NavList:
A Community Devoted to the Preservation and Practice of Celestial Navigation and Other Methods of Traditional Wayfinding
From: Frank Reed
Date: 2016 Dec 7, 13:08 -0800
I asked where on Earth you could see Orion like this, with Mintaka and Betelgeuse at the same altitude and Bellatrix below them, close to the horizon:
As I noted in my message last night, both Stan and David C got it just right. The best answer would be 35.4° S, just four miles from Stan's estimate. The uncertainty in this latitude determined this way would be substantial. If you imagine Mintaka as the center of an analog clock dial, and if you draw a clock "hand" from Mintaka up to Betelgeuse, then the angle, θ, that hand makes above the horizontal gives your latitude directly,
Lat = θ - 35.4°.
This is for the case when Mintaka is around 10° high.

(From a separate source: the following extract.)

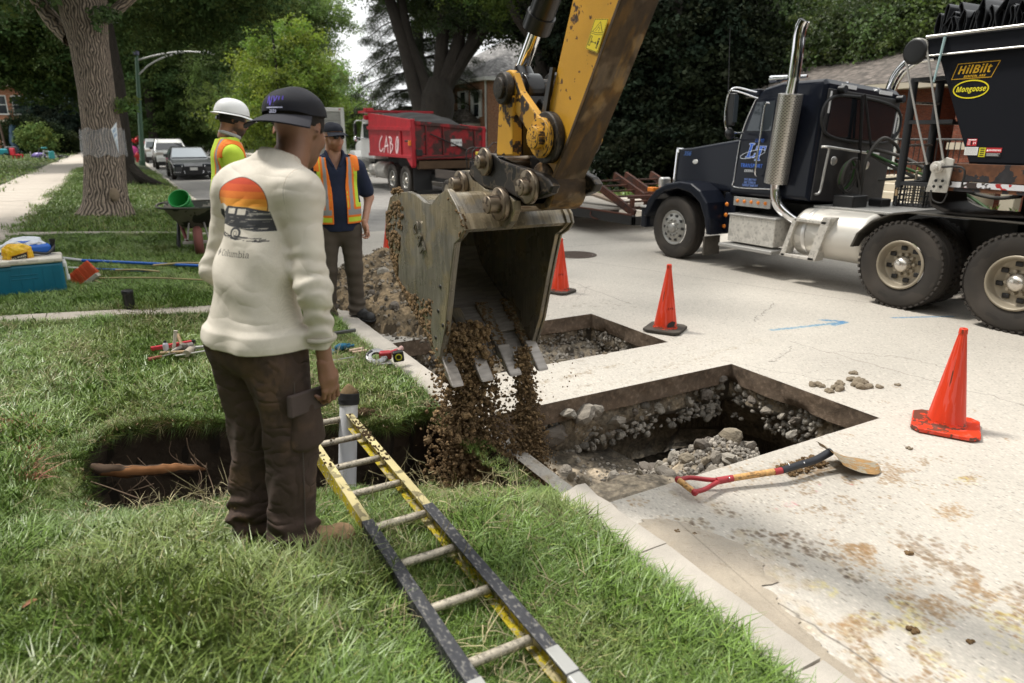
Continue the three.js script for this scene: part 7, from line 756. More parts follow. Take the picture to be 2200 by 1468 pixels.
function capHat(parent,J0,colM,front,opts={}){const J={head:J0.head,headE:opts.e??J0.headE};if(opts.drop){J.head=J0.head.slice();J.head.s=J0.head.s*(opts.k??1);J.head[1]-=opts.drop;J.head[2]-=opts.back??0;}
const root=new THREE.Group();const prof=[];for(let i=0;i<=14;i++){const t=i/14*Math.PI/2;prof.push([Math.cos(t)**.85,Math.sin(t)]);}
const cr=new THREE.LatheGeometry(prof.map(([a,b])=>new THREE.Vector2(Math.max(a,1e-4)*.088,.05+b*.084)),48).scale(1,1,1.24),P=cr.attributes.position;for(let i=0;i<P.count;i++){const x=P.getX(i),y=P.getY(i),z=P.getZ(i),f=front*z>0?1:0;P.setXYZ(i,x,y+f*.012*sstep(.03,.1,Math.abs(z))*sstep(.13,.06,y)- .004*Math.sin(x*90)*(y>.06?.4:0),z*(1+f*.04));}cr.computeVertexNormals();
const c=part(parent,opts.name??'cap',[place(prep(cr.translate(0,0,-.012)),J.head,J.headE)],colM);
const n=24,m=8,Q=[],I=[];for(let j=0;j<=m;j++)for(let i=0;i<=n;i++){const a=(i/n-.5)*2.3,s=j/m,r0=.088,ex2=(opts.brim??.075)*Math.pow(Math.cos(a*.68),.8)*s;const x=Math.sin(a)*(r0+ex2*.45),z=Math.cos(a)*r0*1.22+ex2;Q.push(x,.054-.022*s-1.5*x*x*(.55+.45*s),front*z-.012);}for(let j=0;j<m;j++)for(let i=0;i<n;i++){const a=j*(n+1)+ i;I.push(a,a+1,a+n+1,a+1,a+n+2,a+n+1);}
const b=new THREE.BufferGeometry();b.setAttribute('position',new THREE.Float32BufferAttribute(Q,3));b.setIndex(I);b.computeVertexNormals();part(c,'brim',place(prep(mergeGeometries([b,b.clone().translate(0,-.004,0)])),J.head,J.headE),opts.brimM??colM);
part(c,'button',place(prep(new THREE.SphereGeometry(.008,10,8).scale(1,.5,1).translate(0,.132,-.012)),J.head,J.headE),colM);
if(opts.logo){const w=opts.logoW??.95,g=new THREE.CylinderGeometry(.0755,.0895,.056,24,1,true,(front>0?0:Math.PI)- w/2 +(opts.logoA??0),w).scale(1,1,1.3).translate(0,.078,-.012 -(front>0?0:.004));part(c,'embroidery',place(prep(g),J.head,J.headE),opts.logo);}
return c;}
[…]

Unless you have an accurate altitude measured, uncertainty in the altitude would throw in about a degree of uncertainty in the latitude. For comparison when Mintaka is right at the horizon, the relationship is
Lat = θ - 36.8°.
There is additional uncertainty simply because we have no means to measure that angle from Mintaka to Betelgeuse directly. With a protractor and a plumb bob, it might be possible to estimate that angle to the nearest degree, or by pure visual estimation, the angle might be estimated to within 3 degrees. And that's basically the limit on this process for estimating latitude. It would give you a rough guess, a starting estimate for latitude that could be used if no DR latitude whatsoever were available. A navigator with a sextant would get much better results, accurate to perhaps five miles, simply by measuring the two altitudes. For "lifeboat" or "primitive" navigation, a latitude this accurate might be good enough to get an observer to the point where you could look for other signs of land, like birds, currents, and so on.
So where does this come from? I said this was in a movie. In my first post on this topic, I included one additional hint, closing my post with a line from a song:
"at night we name every star... we know where we are".
That's a line from a song written by Lin-Manuel Miranda. If you haven't heard of Mr. Miranda, he is the creative genius behind "Hamilton", the Broadway blockbuster of the past two years. He's also a graduate of Wesleyan University, some 20 years after I graduated from there and a few more years after Hewitt Schlereth also graduated from Wesleyan. As you can imagine, a song from the mind of Lin-Manuel Miranda does not come cheap, and the film studio that hired him to write that song about naming every star and knowing where we are has some deep pockets. It's Disney. And the movie in question: Moana.
I managed to arrange a private showing of Moana at a local theater on Monday night. It's a wonderful, beautiful animated film, targeting children but also warm and funny and appealing to adults. It's Disney bringing their "A game". Moana is a story of "wayfinding" which, like the double meaning of navigation, implies either sailing and exploring, or it means finding your position. In the latter sense, there are some brief nods to the modern techniques of indigenous Polynesian celestial navigation created in the past forty years by various people primarily in Hawaii. There are many beautiful star-filled skies in the film, but most are imaginary starfields, evocative of a gorgeous starry night but not attempting to portray real constellations. There is one exception: for a few seconds, we see Orion on-screen, and it is rolled over, compared to the view we normally see in the northern hemisphere, to the point where Mintaka and Betelgeuse are almost exactly level. We see a Polynesian navigator holding up his hand apparently "measuring" that orientation of the stars. Given the implied latitude, around 35° South, we can narrow things down even more since we know we are in the Polynesian cultural area. That latitude is a long way south, much further south than nearly all Polynesian islands, and in fact it almost certainly implies New Zealand (or the Chatham Islands). So now "we know where we are". Those few seconds showing Orion were my only opportunity to satisfy the "inner nerd" during the movie, and I don't want anyone to get the impression that this is a film about traditional wayfinding. There's more about coconuts than navigation here. Moana is about a girl "finding her way" and a demi-god helping her out and the two of them (plus one very stupid chicken) saving their island and their world. If you can "find a way" to see Moana on the big screen, I recommend it. And don't blink during the big musical number twenty minutes in. You just might miss latitude by Mintaka and Betelgeuse!